«Se dicevi ‘Palestina’ non passavi più»
Tutti a casa gli attivisti italiani della «Flytilla» che erano riusciti a raggiungere Israele, venendo però respinti alla frontiera: Marco Varesio, Valerio e Joshua Evangelista sono tornati ieri sera. Ieri mattina era toccato a Stefania Russo. Mentre l’altro ieri sera era atterrata a Fiumicino Marie Moise. L’ultimo ad arrivare è stato Marco Varesio, l’unico dei cinque ad essere anche stato tratto in arresto. Si conclude così (per il momento) il tentativo della campagna internazionale «Benvenuti in Palestina» – avviata proprio in occasione del primo anniversario dlela tragica morte di Vittorio Arrigoni – di arrivare nei territori palestinesi passando per Israele (l’unico modo di arrivarci in aereo, d’altronde). In maniera completamente diversa dalle «procedure» messe in campo fino a oggi da cooperanti e attivisti. Stavolta, e questo è il senso della campagna, quando si atterra a Tel Aviv, all’aeroporto internazionale Ben Gurion, si dice la verità alla polizia di frontiera: «Sto andando in Palestina».
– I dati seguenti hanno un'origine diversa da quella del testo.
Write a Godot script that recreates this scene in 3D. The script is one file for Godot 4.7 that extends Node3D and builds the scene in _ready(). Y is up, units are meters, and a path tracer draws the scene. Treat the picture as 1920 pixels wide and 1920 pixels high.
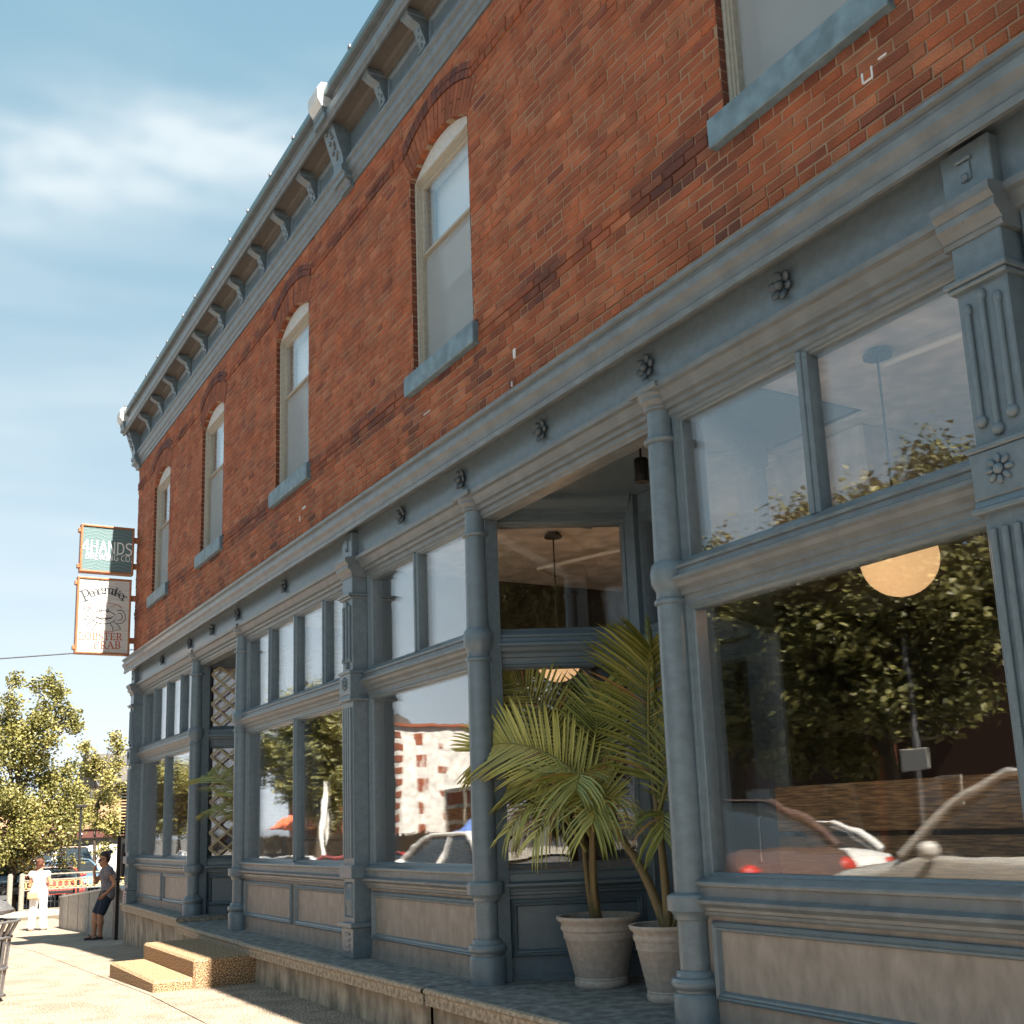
extends Node3D

var cam: Camera3D
var rng := RandomNumberGenerator.new()
var M := {}
var used := {}


# ---------------------------------------------------------------- mesh building
class MB:
	var v := PackedVector3Array()
	var n := PackedVector3Array()
	var c := PackedColorArray()
	var uv := PackedVector2Array()
	var col := Color(1, 1, 1)
	var tint := false
	var xf := Transform3D.IDENTITY

	func tri(a: Vector3, b: Vector3, d: Vector3) -> void:
		a = xf * a; b = xf * b; d = xf * d
		var m := (b - a).cross(d - a)
		if m.length_squared() < 1e-16: return
		m = m.normalized()
		v.append(a); v.append(d); v.append(b)
		n.append(m); n.append(m); n.append(m)
		if tint:
			c.append(col); c.append(col); c.append(col)

	func trin(a: Vector3, b: Vector3, d: Vector3, na: Vector3, nb: Vector3, nd: Vector3) -> void:
		a = xf * a; b = xf * b; d = xf * d
		var m := (b - a).cross(d - a)
		if m.length_squared() < 1e-16: return
		if m.dot(xf.basis * (na + nb + nd)) < 0.0:
			var s := b; b = d; d = s
			s = nb; nb = nd; nd = s
		v.append(a); v.append(d); v.append(b)
		n.append((xf.basis * na).normalized()); n.append((xf.basis * nd).normalized()); n.append((xf.basis * nb).normalized())
		if tint:
			c.append(col); c.append(col); c.append(col)

	func quad(a: Vector3, b: Vector3, d: Vector3, e: Vector3) -> void:
		tri(a, b, d); tri(a, d, e)

	func quadn(a: Vector3, b: Vector3, d: Vector3, e: Vector3, na: Vector3, nb: Vector3, nd: Vector3, ne: Vector3) -> void:
		trin(a, b, d, na, nb, nd); trin(a, d, e, na, nd, ne)

	func quv(a: Vector3, b: Vector3, d: Vector3, e: Vector3) -> void:
		quad(a, b, d, e)
		for p in [Vector2(0, 1), Vector2(1, 0), Vector2(1, 1), Vector2(0, 1), Vector2(0, 0), Vector2(1, 0)]: uv.append(p)

	func box(x0: float, x1: float, y0: float, y1: float, z0: float, z1: float) -> void:
		var p := [Vector3(x0, y0, z0), Vector3(x1, y0, z0), Vector3(x1, y1, z0), Vector3(x0, y1, z0), Vector3(x0, y0, z1), Vector3(x1, y0, z1), Vector3(x1, y1, z1), Vector3(x0, y1, z1)]
		quad(p[4], p[5], p[6], p[7]); quad(p[1], p[0], p[3], p[2]); quad(p[0], p[4], p[7], p[3])
		quad(p[5], p[1], p[2], p[6]); quad(p[7], p[6], p[2], p[3]); quad(p[0], p[1], p[5], p[4])

	func bev(x0: float, x1: float, y0: float, y1: float, z0: float, z1: float, b: float) -> void:
		# a box with all twelve edges chamfered
		var X := [x0, x1]; var Y := [y0, y1]; var Z := [z0, z1]
		var s := [-1.0, 1.0]
		var P := func(i, j, k, ax) -> Vector3:
			return Vector3(X[i] - (0.0 if ax == 0 else s[i] * b), Y[j] - (0.0 if ax == 1 else s[j] * b), Z[k] - (0.0 if ax == 2 else s[k] * b))
		var ctr := Vector3(x0 + x1, y0 + y1, z0 + z1) / 2.0
		for k in 2:
			_o([P.call(0, 0, k, 2), P.call(1, 0, k, 2), P.call(1, 1, k, 2), P.call(0, 1, k, 2)], ctr)
			_o([P.call(k, 0, 0, 0), P.call(k, 0, 1, 0), P.call(k, 1, 1, 0), P.call(k, 1, 0, 0)], ctr)
			_o([P.call(0, k, 0, 1), P.call(1, k, 0, 1), P.call(1, k, 1, 1), P.call(0, k, 1, 1)], ctr)
		for i in 2:
			for j in 2:
				_o([P.call(i, j, 0, 0), P.call(i, j, 1, 0), P.call(i, j, 1, 1), P.call(i, j, 0, 1)], ctr)
				_o([P.call(i, 0, j, 0), P.call(i, 1, j, 0), P.call(i, 1, j, 2), P.call(i, 0, j, 2)], ctr)
				_o([P.call(0, i, j, 1), P.call(1, i, j, 1), P.call(1, i, j, 2), P.call(0, i, j, 2)], ctr)
				for k in 2:
					_o([P.call(i, j, k, 0), P.call(i, j, k, 1), P.call(i, j, k, 2)], ctr)

	# a face turned so that it looks away from a point inside
	func _o(p: Array, ctr: Vector3) -> void:
		var m: Vector3 = ((p[1] as Vector3) - p[0]).cross((p[2] as Vector3) - p[0])
		if m.dot((p[0] as Vector3) - ctr) < 0.0: p.reverse()
		tri(p[0], p[1], p[2])
		if p.size() == 4: tri(p[0], p[2], p[3])

	# polygon given in (u, w), pushed from d0 to d1 along the third axis of the basis
	func ext(poly: Array, d0: float, d1: float, B := Basis.IDENTITY, O := Vector3.ZERO) -> void:
		var pp := PackedVector2Array(poly)
		var area := 0.0
		for i in pp.size():
			area += pp[i].cross(pp[(i + 1) % pp.size()])
		var flip: bool = (area < 0.0) != (B.determinant() < 0.0)
		var at := func(p: Vector2, d: float) -> Vector3: return O + B.x * p.x + B.y * p.y + B.z * d
		for i in pp.size():
			var p := pp[i]; var q := pp[(i + 1) % pp.size()]
			if flip: quad(at.call(q, d0), at.call(p, d0), at.call(p, d1), at.call(q, d1))
			else: quad(at.call(p, d0), at.call(q, d0), at.call(q, d1), at.call(p, d1))
		var ix := Geometry2D.triangulate_polygon(pp)
		for k in range(0, ix.size(), 3):
			var a := pp[ix[k]]; var b := pp[ix[k + 1]]; var d := pp[ix[k + 2]]
			if ((b - a).cross(d - a) > 0.0) == (B.determinant() < 0.0):
				var s := b; b = d; d = s
			tri(at.call(a, d1), at.call(b, d1), at.call(d, d1))
			tri(at.call(a, d0), at.call(d, d0), at.call(b, d0))

	# a moulding: profile points are (z, y), run along x
	func run(profile: Array, x0: float, x1: float, dz := 0.0, dy := 0.0) -> void:
		ext(profile, x0, x1, Basis(Vector3(0, 0, 1), Vector3(0, 1, 0), Vector3(1, 0, 0)), Vector3(0, dy, dz))

	# profile (r, y) from bottom to top, turned about y
	func lathe(profile: Array, at: Vector3, segs := 24, from := 0.0, to := TAU, sharp := 40.0) -> void:
		var m := profile.size()
		var fn := []
		for i in m - 1:
			var d: Vector2 = profile[i + 1] - profile[i]
			fn.append(Vector2(d.y, -d.x).normalized())
		for i in m - 1:
			var na: Vector2 = fn[i]; var nb: Vector2 = fn[i]
			if i > 0 and rad_to_deg(fn[i].angle_to(fn[i - 1])) < sharp and rad_to_deg(fn[i].angle_to(fn[i - 1])) > -sharp: na = (fn[i] + fn[i - 1]).normalized()
			if i < m - 2 and absf(rad_to_deg(fn[i].angle_to(fn[i + 1]))) < sharp: nb = (fn[i] + fn[i + 1]).normalized()
			var p: Vector2 = profile[i]; var q: Vector2 = profile[i + 1]
			for k in segs:
				var t0 := lerpf(from, to, float(k) / segs); var t1 := lerpf(from, to, float(k + 1) / segs)
				var e0 := Vector3(sin(t0), 0, cos(t0)); var e1 := Vector3(sin(t1), 0, cos(t1)); var u := Vector3.UP
				quadn(at + e0 * p.x + u * p.y, at + e1 * p.x + u * p.y, at + e1 * q.x + u * q.y, at + e0 * q.x + u * q.y,
					e0 * na.x + u * na.y, e1 * na.x + u * na.y, e1 * nb.x + u * nb.y, e0 * nb.x + u * nb.y)

	func ball(at: Vector3, r: Vector3, segs := 16, rings := 10, B := Basis.IDENTITY) -> void:
		for i in rings:
			var a0 := PI * i / rings - PI / 2; var a1 := PI * (i + 1) / rings - PI / 2
			for k in segs:
				var t0 := TAU * k / segs; var t1 := TAU * (k + 1) / segs
				var d := [Vector3(cos(a0) * sin(t0), sin(a0), cos(a0) * cos(t0)), Vector3(cos(a0) * sin(t1), sin(a0), cos(a0) * cos(t1)), Vector3(cos(a1) * sin(t1), sin(a1), cos(a1) * cos(t1)), Vector3(cos(a1) * sin(t0), sin(a1), cos(a1) * cos(t0))]
				var p := d.map(func(e): return at + B * (e * r)); var q := d.map(func(e): return B * (e / r))
				quadn(p[0], p[1], p[2], p[3], q[0], q[1], q[2], q[3])

	func tube(pts: Array, rad: Array, segs := 8, caps := true) -> void:
		var u := Vector3.ZERO
		var rings := []; var norms := []
		for i in pts.size():
			var t: Vector3 = ((pts[mini(i + 1, pts.size() - 1)] as Vector3) - (pts[maxi(i - 1, 0)] as Vector3)).normalized()
			if u == Vector3.ZERO:
				u = t.cross(Vector3(0.31, 0.2, 0.93) if absf(t.y) > 0.7 else Vector3.UP).normalized()
			u = (u - t * u.dot(t)).normalized()
			var w := t.cross(u)
			var r: float = rad[mini(i, rad.size() - 1)]
			var ring := []; var nn := []
			for k in segs:
				var a := TAU * k / segs
				var d := u * cos(a) + w * sin(a)
				ring.append(pts[i] + d * r); nn.append(d)
			rings.append(ring); norms.append(nn)
		for i in pts.size() - 1:
			for k in segs:
				var l := (k + 1) % segs
				quadn(rings[i][k], rings[i][l], rings[i + 1][l], rings[i + 1][k], norms[i][k], norms[i][l], norms[i + 1][l], norms[i + 1][k])
		if caps:
			for k in range(1, segs - 1):
				tri(rings[0][0], rings[0][k + 1], rings[0][k])
				var z: Array = rings[-1]
				tri(z[0], z[k], z[k + 1])

	# a rectangular picture frame in the xy plane, its section (inset, z) from outside to inside
	func frame(x0: float, x1: float, y0: float, y1: float, sec: Array) -> void:
		for i in sec.size() - 1:
			var a: Vector2 = sec[i]; var b: Vector2 = sec[i + 1]
			var R := func(s: Vector2) -> Array: return [Vector3(x0 + s.x, y0 + s.x, s.y), Vector3(x1 - s.x, y0 + s.x, s.y), Vector3(x1 - s.x, y1 - s.x, s.y), Vector3(x0 + s.x, y1 - s.x, s.y)]
			var p: Array = R.call(a); var q: Array = R.call(b)
			for k in 4:
				var l := (k + 1) % 4
				quad(p[k], p[l], q[l], q[k])

	func mesh() -> ArrayMesh:
		var a := []
		a.resize(Mesh.ARRAY_MAX)
		a[Mesh.ARRAY_VERTEX] = v; a[Mesh.ARRAY_NORMAL] = n
		if c.size() == v.size() and tint: a[Mesh.ARRAY_COLOR] = c
		if uv.size() == v.size() and uv.size() > 0: a[Mesh.ARRAY_TEX_UV] = uv
		var m := ArrayMesh.new()
		if v.size(): m.add_surface_from_arrays(Mesh.PRIMITIVE_TRIANGLES, a)
		return m


# ---------------------------------------------------------------- naming
func numbered(called: String) -> String:
	var k: int = used.get(called, 0)
	used[called] = k + 1
	return called if k == 0 else "%s_%03d" % [called, k]


func thing(called: String, label: String, category: String, at := Vector3.ZERO, turn := 0.0, group := "") -> Node3D:
	var o := Node3D.new()
	o.name = numbered(called)
	add_child(o)
	o.position = at; o.rotation.y = turn
	tag(o, label, category, group)
	return o


func tag(o: Node, label: String, category: String, group := "") -> void:
	o.set_meta("label", label); o.set_meta("category", category)
	if group: o.set_meta("group", group)


func sub(parent: Node, called: String) -> Node3D:
	var o := Node3D.new()
	o.name = _child_name(parent, called)
	parent.add_child(o)
	return o


func _child_name(parent: Node, called: String) -> String:
	var key := str(parent.get_instance_id()) + "/" + called
	var k: int = used.get(key, 0)
	used[key] = k + 1
	return called if k == 0 else "%s_%03d" % [called, k]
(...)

Gesto semplice quanto sovversivo, a quanto pare. È Stefania Russo a raccontare appena atterrata a Fiumicino, accolta dai compagni di «Benvenuti in Palestina», tra cui Patrizia Cecconi dell’Associazione «Amici della Mezzaluna Rossa»: «L’ho sperimentato direttamente – dice Stefania – è proprio quando ho detto quella parola ‘Palestina’ che l’atteggiamento della polizia israeliana è completamente cambiato. È una parola che non si deve dire: per loro la Palestina, semplicemente non esiste». Nessuna violenza fisica, né per lei né per Marie, ma molta pressione psicologica e intimidazioni. «Sono stati dei brutti momenti» continua Stefania, che è stata letteralmente trascinata a peso morto sulla scaletta del volo di Alitalia con cui la polizia israeliana voleva farla rientrare sabato sera. Nessuna solidarietà dal comandante del volo italiano «che anzi ha avuto una atteggiamento del tutto menefreghista: continuava a dirmi di sbrigarmi, perché c’erano 160 passeggeri che aspettavano la mia decisione. E io lì spinta dalla polizia che gridavo ‘ma io voglio solo andare in Palestina’». Il rifiuto all’imbarco – che non può essere obbligatorio – è costato a Stefania una notte nel centro di detenzione che si trova presso l’area aeroportuale. Dove ha avuto la possibilità di incontrare i fratelli Evangelista «delle faccie amiche» e di conoscere il console italiano Nicola Orlando «a cui va tutto il mio ringraziamento, perché ci ha molto aiutato».
Perché i quattro italiani siano riusciti a partire dall’Italia e arrivare fino al Ben Gurion rimane tutt’ora un mistero, visto che gli altri nove attivisti italiani invece non sono neanche stati fatti partire da Roma e due sono addirittura riusciti a passare il controllo in Israele. Lo stesso – in modo apparentemente arbitrario – è accaduto a diverse altre persone che in altri paesi hanno cercato di raggiungere la Palestina in occasione della campagna. Un avvenimento censurato da tutti i movimenti che aderiscono alla campagna, i quali hanno denunciato l’evidente asservimento ai voleri di Israele sia dei paesi di provenienza degli attivisti inseriti nella «black list» che delle compagnie aeree. Proprio per questo ieri a Roma la «campagna» ha organizzato un presidio davanti alla sede di Alitalia, per protestare contro la decisione della compagnia di lasciare a terra passeggeri con regolare biglietto pagato e passaporti in regola.